Yeah, I try to do that. Sometimes it works, but sometimes it doesn’t. We’re all pretty screwed-up characters. That’s probably why it doesn’t work.

Would you produce yourselves again or get an outside producer?
There’s five of us and we’re all pretty opinionated; that was what was hard — finding some democracy or benevolent dictatorship or knowing who would lead. Hiring a producer would be the best thing, obviously, because then you could just focues on yourself — playing and writing and the performance. But it’s really hard to know who is the perfect fit. We’re so protective of what we do that we sometimes have a hard time letting ourselves be produced. I think that was definitely the challenge of The Black And White Album, to let ourselves be produced. You start to realize that some of the albums that you love were produced by people that weren’t in the band and the band probably didn’t like it at the time but it turned out good. You have to entrust your creation.

Were you unhappy with The Black And White Album? It was something of a departure for the band. 
No, I really like that album. it was the only way we could have found a way forward, I think. We had to mess with our — i don’t want to say formula, but we had to sort of mess with ourselves a bit on that album to find a way forward. On the Tyrannosaurus Hives album, it felt very much like we were squeezing it so hard, our Hivesness, that it was kind of in danger of being crushed, I think. so we really needed to drag ourselves free and see what we would be like doing other kinds of music. Although having said that, there is stuff that is very Hives on The Black And White Album. I’m really proud of that album. That’s not the reason this new album sounds like this. But we didn’t feel like it was really fun to make the very same album again. After making The Black And White Album, with so many days in the studio and so many people invovled, it was so much fun to be the five of us standing in the room and playing and saying, ‘That’s our record.’

After Veni Vidi Vicious and Tyrannosaurus Hives, this is your third album with Latin in the title. Whose doing is that?
It’s Nicholaus, really. He’s the only one who knows a little bit of Latin. The thing is, Latin is cool because anything you’re trying to say, Latin makes it seem a lot more important.

You’re playing Toronto and Montreal in late June. What’s the first thing that pops into your head when you think of Canada?
Big trees. Big mountains. And amazing trendy hot dogs that you can buy on the streetcorners. I’m glad we’re finally coming back to Canada. It’s sort of like Sweden, both geography-wise and nature-wise, and also a little bit in spirit. It’s very similar. I’m actually driving through country that looks like Canada right now.

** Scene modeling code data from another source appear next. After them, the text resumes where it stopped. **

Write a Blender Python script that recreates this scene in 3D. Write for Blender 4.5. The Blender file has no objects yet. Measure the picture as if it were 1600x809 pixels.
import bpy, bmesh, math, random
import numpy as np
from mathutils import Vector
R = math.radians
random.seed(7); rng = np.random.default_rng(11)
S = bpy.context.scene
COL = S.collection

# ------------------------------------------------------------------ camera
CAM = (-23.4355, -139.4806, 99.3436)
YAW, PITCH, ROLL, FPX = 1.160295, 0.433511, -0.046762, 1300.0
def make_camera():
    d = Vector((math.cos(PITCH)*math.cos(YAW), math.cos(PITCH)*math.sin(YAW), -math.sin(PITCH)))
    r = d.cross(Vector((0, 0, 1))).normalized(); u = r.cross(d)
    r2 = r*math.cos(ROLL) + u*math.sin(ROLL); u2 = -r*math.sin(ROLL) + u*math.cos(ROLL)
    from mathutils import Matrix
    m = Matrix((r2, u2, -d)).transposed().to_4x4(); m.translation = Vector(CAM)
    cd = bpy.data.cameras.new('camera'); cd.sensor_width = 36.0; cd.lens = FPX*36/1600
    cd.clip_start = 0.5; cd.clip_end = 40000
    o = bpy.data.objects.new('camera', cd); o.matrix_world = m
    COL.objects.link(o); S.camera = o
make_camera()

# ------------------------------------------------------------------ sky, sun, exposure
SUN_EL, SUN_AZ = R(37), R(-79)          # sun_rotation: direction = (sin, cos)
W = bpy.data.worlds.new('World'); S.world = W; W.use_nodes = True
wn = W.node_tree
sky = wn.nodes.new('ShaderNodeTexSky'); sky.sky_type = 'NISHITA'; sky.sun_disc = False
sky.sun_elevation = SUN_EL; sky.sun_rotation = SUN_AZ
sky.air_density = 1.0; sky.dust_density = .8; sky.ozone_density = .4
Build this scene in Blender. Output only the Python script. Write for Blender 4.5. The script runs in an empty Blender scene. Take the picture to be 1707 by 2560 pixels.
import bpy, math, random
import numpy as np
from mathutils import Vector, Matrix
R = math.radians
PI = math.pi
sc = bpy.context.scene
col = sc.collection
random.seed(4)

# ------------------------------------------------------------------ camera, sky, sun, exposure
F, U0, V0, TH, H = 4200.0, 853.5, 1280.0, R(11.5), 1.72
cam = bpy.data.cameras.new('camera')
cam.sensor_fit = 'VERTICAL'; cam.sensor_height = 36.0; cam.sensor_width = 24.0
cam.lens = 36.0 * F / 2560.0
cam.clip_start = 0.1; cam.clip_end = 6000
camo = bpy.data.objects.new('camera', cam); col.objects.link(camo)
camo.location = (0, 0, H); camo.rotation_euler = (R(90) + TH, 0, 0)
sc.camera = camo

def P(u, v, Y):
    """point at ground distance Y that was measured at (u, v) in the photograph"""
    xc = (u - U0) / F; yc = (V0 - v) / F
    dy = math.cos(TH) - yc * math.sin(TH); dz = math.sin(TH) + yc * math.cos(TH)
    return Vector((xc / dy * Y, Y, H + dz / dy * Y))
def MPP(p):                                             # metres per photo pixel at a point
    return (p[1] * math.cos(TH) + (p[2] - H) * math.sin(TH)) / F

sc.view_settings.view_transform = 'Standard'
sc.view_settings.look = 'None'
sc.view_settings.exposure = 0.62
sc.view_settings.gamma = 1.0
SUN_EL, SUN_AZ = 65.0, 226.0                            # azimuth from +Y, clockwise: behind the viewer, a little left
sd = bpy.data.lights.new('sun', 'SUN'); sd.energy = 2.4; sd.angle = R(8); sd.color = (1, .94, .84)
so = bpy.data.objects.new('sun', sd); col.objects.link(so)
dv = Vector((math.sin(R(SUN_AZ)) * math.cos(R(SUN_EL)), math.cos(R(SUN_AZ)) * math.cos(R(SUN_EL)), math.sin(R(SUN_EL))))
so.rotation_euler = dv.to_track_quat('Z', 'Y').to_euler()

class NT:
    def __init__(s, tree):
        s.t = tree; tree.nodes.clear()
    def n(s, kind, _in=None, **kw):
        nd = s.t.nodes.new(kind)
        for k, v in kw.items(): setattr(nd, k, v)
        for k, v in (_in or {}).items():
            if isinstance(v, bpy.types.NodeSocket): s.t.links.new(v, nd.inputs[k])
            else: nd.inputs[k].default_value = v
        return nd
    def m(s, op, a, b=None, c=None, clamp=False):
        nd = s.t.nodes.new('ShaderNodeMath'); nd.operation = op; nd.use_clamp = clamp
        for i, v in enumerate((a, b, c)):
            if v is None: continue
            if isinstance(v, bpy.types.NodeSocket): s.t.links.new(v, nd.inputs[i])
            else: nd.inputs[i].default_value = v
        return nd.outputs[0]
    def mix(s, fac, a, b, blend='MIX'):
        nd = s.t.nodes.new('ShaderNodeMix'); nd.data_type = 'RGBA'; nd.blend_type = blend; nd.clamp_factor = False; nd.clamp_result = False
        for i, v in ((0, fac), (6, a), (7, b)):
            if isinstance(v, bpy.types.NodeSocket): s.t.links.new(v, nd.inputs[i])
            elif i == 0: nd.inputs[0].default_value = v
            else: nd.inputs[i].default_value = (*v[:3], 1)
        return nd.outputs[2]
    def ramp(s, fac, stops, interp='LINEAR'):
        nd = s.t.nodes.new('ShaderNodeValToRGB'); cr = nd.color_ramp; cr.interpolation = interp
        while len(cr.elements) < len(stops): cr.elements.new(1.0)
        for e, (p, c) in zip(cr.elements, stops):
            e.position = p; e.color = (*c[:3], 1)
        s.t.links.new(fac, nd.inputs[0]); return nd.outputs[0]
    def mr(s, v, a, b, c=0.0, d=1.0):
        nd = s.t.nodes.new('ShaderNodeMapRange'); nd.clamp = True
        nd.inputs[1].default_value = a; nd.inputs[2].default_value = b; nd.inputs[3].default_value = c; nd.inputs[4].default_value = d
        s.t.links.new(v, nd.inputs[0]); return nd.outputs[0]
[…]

Your songs are popular in the sports world — they’re played a lot in games and ads. What sports do The Hives enjoy?
They love everything to varying degrees. Some like watching soccer. I myself am completely uninterested in sports — though I do like sumo wrestling and dirt-track racing.

If anyone left The Hives, would you carry on or stop?
We would call it quits, I think. We wrote on one of our albums that we are The Hives now, then and forever. So it would really be strange to go on without one of the guys. But it would also be very strange if one of them left and said we could no longer do this.

If you did make a solo album, what would it sound like?
I would have to do something very different from The Hives. For hard-ass rock ’n’ roll, this is my favourite band. So I would have to go really far in the other direction and do classic ballads or something.

I think we would all like to hear that.
(Laughs) I would like to hear it too. I don’t know if it could pull it off, though.